Appliances could be used at home (for instance, as a built-in kitchen appliance, see left) in the office, bars, and restaurants, on commercial transport, to cool 150ml to 750ml drinks in cans or bottles.
Rapidcool chills small quantities of drinks ‘on demand’ – with the instore device (picture above) using a six-can buffer to cut waiting times to 10 seconds – removing the need for heavily stocked chillers to run continuously to supply cool drinks during store opening hours.
Previous technology faced the pitfall of the outer layers of liquid freezing before the inner liquid was cooled, resulting in ‘slushing’ according to Enviro-Cool.
‘Rankine Vortex’ does not disrupt CO2 bubbles
Agitating the drink overcomes this problem, but causes unacceptable fizzing in carbonates, so the firm’s patented V-Tex technology uses pulsed rotation to rotate the drink and create a ‘Rankine Vortex’ that does not disrupt carbon dioxide bubbles.
Another patent covers a process whereby the beverage is rotated around twin axes – that interrupt the vortex without stopping rotation – to further improve cooling rates.
Although it works as a standalone unit the cooling chamber can be integrated into existing self-serve chillers, which Enviro-Cool claims is a “real innovation and could potentially replace most, if not all, open cabient style drinks fridges used around the world”.

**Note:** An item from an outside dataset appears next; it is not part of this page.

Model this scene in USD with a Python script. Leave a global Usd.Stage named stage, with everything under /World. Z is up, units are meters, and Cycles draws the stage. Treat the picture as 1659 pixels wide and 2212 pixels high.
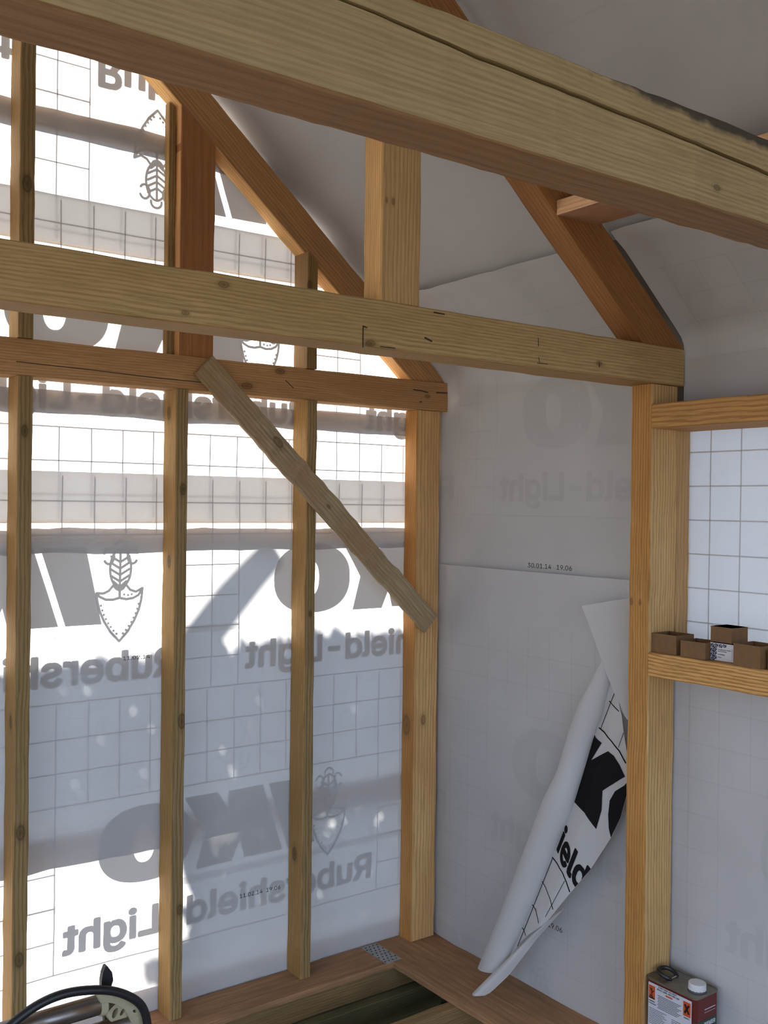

The plan is that retailers would store drinks at an ambient temperature then rapidly chilled at the point of sale, saving a considerable amount given that EU-wide commercial refrigerators/freezers are estimated to consumer 85TW/h of electricity – enough to power 20m+ households.
*Ice Cold in Alex (1958) is a classic British movie that sees Captain Anson (John Mills) stranded in the North African desert dreaming of an ice-cold lager in Alexandria. The Carlsberg he drinks at the end of the movie hits the spot, and in bottle or can form could have been chilled in 45 seconds or less using Rapidcool, according to the device's inventor.